MUSIC: Santa Cruz 9/8/99

It's so easy to take the powers of nature for granted. We get used to the normal cycles that mark the passage of time in our lives. The processions of days and nights, yearly seasons, winds and swells parade past us reassuring us of life's predictable goodness. But once in a while nature reminds us of the wonder of forces beyond our imagination. As surfers we are witnesses to certain of these forces more frequently than many, but even for us there are moments that leave one breathless. Yesterday was one of those days here in Santa Cruz.

I left work a little early, knowing that the tides would be best in the late afternoon, and hoping that a little pulse of a south swell I'd heard about would show. It was sunny and offshore at Pleasure Point when I arrived, and indeed, there were occasional head high sets coming through. The crowds were way down now that the Labor Day holiday was passed and it looked like a perfect opportunity. I was on it.

As I slipped into my wetsuit, I could hear a muffled boom drift across the bluff and figured the tide was about right for set waves to break into nearby cliff caves creating the racket. Cool…set waves…

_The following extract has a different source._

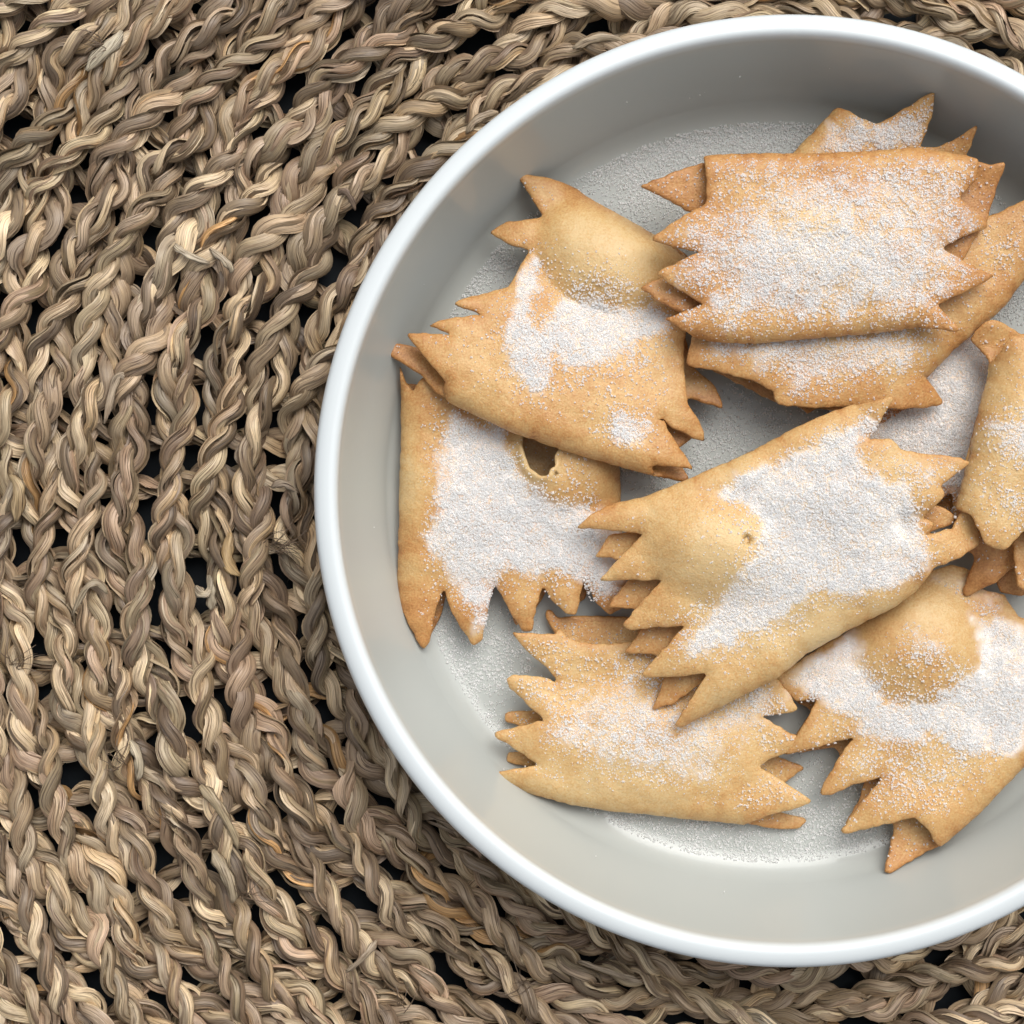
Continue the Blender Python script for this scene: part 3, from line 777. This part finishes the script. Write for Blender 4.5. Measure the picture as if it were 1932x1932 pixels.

As I raced across Eastcliff Drive and down the stairs, the sun vanished behind a strange velvet gray carpet of clouds.

As I paddled out into the lineup I heard a long series of tremendous BOOOOOMS that rolled across the bay and echoed off the cliffs lining the beach. Turning my head toward Monterey I saw a series of lightning strikes rooted deep in the ocean and reaching high into the gray mass of clouds above.

A brief tropical shower poured down on those of us witnessing this event from the water. Raindrops dancing on the ocean's surface.

We could still see patches of blue sky inland but the gray mass above us covered the bay and began to morph and change like some Spielberg special effect creating celestial peaks and valleys. The cloud produced several puckered anomalies that would erupt in lightning. Some of the lightning stuck the ocean, some of it hit distant mountain ranges, and some of it flashed across the cloud mass horizontally. The echo of thunder continued almost constantly as we counted the seconds from lightning flash to the thunderous report. Twelve seconds, far enough away for now…

The clouds kept morphing. Deep valleys linked the deep spots in the gray mass, producing even more horizontal lightning.

Overhead sets loomed in the kelpbeds as we raced for position. Scratch…. drop in…. climb up a gray seashell shaped wall wrapping toward Sharks… trim for speed racing the wave face looming over my head … FLASH… BOOM…. straighten out as the final section closed...

As I stood on the sandy beach our watery theater was ringed in lightning, and the thunder sounded like canon fire repeating so often they sometimes overlapped one another. Black disk shaped clouds hovered to the north.

I paddled back out… weighing the risks… energized by the extraordinary forces surrounding me. The grommets who had been dropped off after school were alternating between silent awe and outrageous shrill outbursts of youthful thrill.

The ring of lightning and thunder continued… the showers danced across the lineup… the sets loomed… the cloud cover writhed and shifted like some living thing.

Between sets older surfers spoke in hushed tones of other extraordinary moments they had witnessed, when nature had demonstrated its savage capacity for drama and power.

One last wave and I went in. The thunder counts were down to five seconds and the reports sounded like a string of gigantic firecrackers had been lit off over the mountains.

As I changed into dry clothes, the sun broke through.

Last night the thunder and lightning returned, and I stood alone on the bluff at Manresa overlooking a panoramic view of the entire Monterey Bay, hypnotized by lightning strikes and rolling thunder from Monterey to Santa Cruz. Horizontal… vertical… diagonal… and an occasional flash that had no single strike point but brightened the Pacific horizon so intensely I was momentarily blinded.